押し付けがましい人|『ああ、楽しいな…』

24時間を細切りにしたような日々を送っている人がいれば、凪のように静かで、悪くいえば代わり映えのない人生を送っている人もいます。

どちらが良いというつもりはないし、その気になればいつでも取り替え可能だと思っているので心配もしていないのですが、一つ、気がついたことがありました。

これは僕の兄との会話の中で起きたことなのですが、兄が以前住んでいたマンションに、僕が行ったことがあったかどうかという話になったことがあります。

兄は僕がそのマンションには来たことがないと思っていたようなのですが、僕は行ったことがあったので“ある”と言いました。





もっといえば、少なくとも5回は行ったことがあると断言することだって出来ます。

僕は兄の記憶力が心配になったので、同席していた兄嫁に同意を求めたのですが、なんとこの兄嫁も、「どうだったっけ…?」と曖昧な記憶しかないと言ったのです。

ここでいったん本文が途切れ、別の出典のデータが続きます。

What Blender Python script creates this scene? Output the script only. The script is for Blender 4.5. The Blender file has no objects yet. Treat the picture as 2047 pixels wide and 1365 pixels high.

その場ではなんともない振りをしていましたが、僕にとってこれはとても大きなショックでした。

一説には、死期が近付いている人は透けたりボヤケて見えることがあり、人の印象にも残りにくくなるといいます。

僕はこのような話を鵜呑みにはしませんが、ふとそんなことを思い出してしまいました。

普段忙しくしている人というのは、会った人のことやその場の会話、空気感など、しっかりと覚えておくことが出来なくなるということ、そして普段代わり映えのない生活を送っていて、あまり人と接さないような人は、いつまでも同じ記憶を反芻するしかなく、良くも悪くもいつまでも過去の記憶の中に生き続けてしまうのだと思います。

 

大袈裟かもしれませんが、ひと月に100人と会話する人と、1人としか会話しなかった人を比べてみれば分かるように、同じ人間であっても環境によって能力の使い方や成長の仕方は大きく変わります。

たったこれだけの事例ですが、それでも人はそれぞれに個性があり、当然得意分野も違うのだから、ひとまとめに考えたり無理やり同じルールの中で共同生活をさせるというのは無理があると思ってしまいます。

 

世の中には、やたらと“こうすべき”とか、“こうであるべき”と、自分の思想を押し付けてくる人がいますが、そのような人はどうしてそんなことが言えるのだろうかと不思議になります。

親が子供を躾ける時は、ある程度“神の視点”のようなものが必要になるのかもしれませんが、赤の他人に向かって絶対の自信を振りかざすことが出来る人は、それだけの根拠を持っているか、もしくは言葉巧みに騙そうとしているのかもしれません。はたまたその人自身が洗脳されてしまっているという場合も多いのかもしれません。

僕は押し付けがましい人をみると、ついそんなことを思ってしまうのです。

 

少なくとも僕は、実際に自分が体験したことや、やってみて分かったことだけを口にするようにしていきたいと思います。そう心掛けなくては、自分でも気がつかないうちに自分の頭で考えた事以外の、つまり見ず知らずの他人の言葉を喋らされてしまうことになりかねないと思います。

 

 

社会人として生きてきたこれまでの人生では、他人との距離がとても近く、少なくとも週に5回は自らそんな他人だらけの集団の中に身を投じなくてはなりませんでした。

性に合わなかったり、慣れないながらもやってきたお陰で身に付いたことも多くあると思っているので後悔はありませんが、今のように自問自答したり、一つのことをしつこいくらい捏ねくり回すように考えるゆとりはあっただろうかと考えてみると、僕にとっての雇われ仕事というものは、身も心も磨り減らしてようやくこなせるようなものだったので、自分の時間があったとしても、残念になるくらい気力が残っていなかったと思います。

僕の場合、気力がなくなるととことん受け身になってしまいました。

具体的にはクリエイティブなことが出来なくなり、テレビを見続けたりインターネットにどっぷりと浸かるような生活しか送ることが出来なくなっていたのです。

 

 

最近タイニーハウスピリオディカルズの更新が疎かになっていたので、今日は久しぶりに図書館へ行きました。

文章を書いている時もブログに使うイラストを書いている時も、テレビを見ている時と同じように夢中にはなっているのですが、ふと手を止めた時に感じる達成感や静かな高揚感というものがあり、更に次はこうしようとかああすれば良かったなどと思うので、『ああ、楽しいな…』と思うのでした。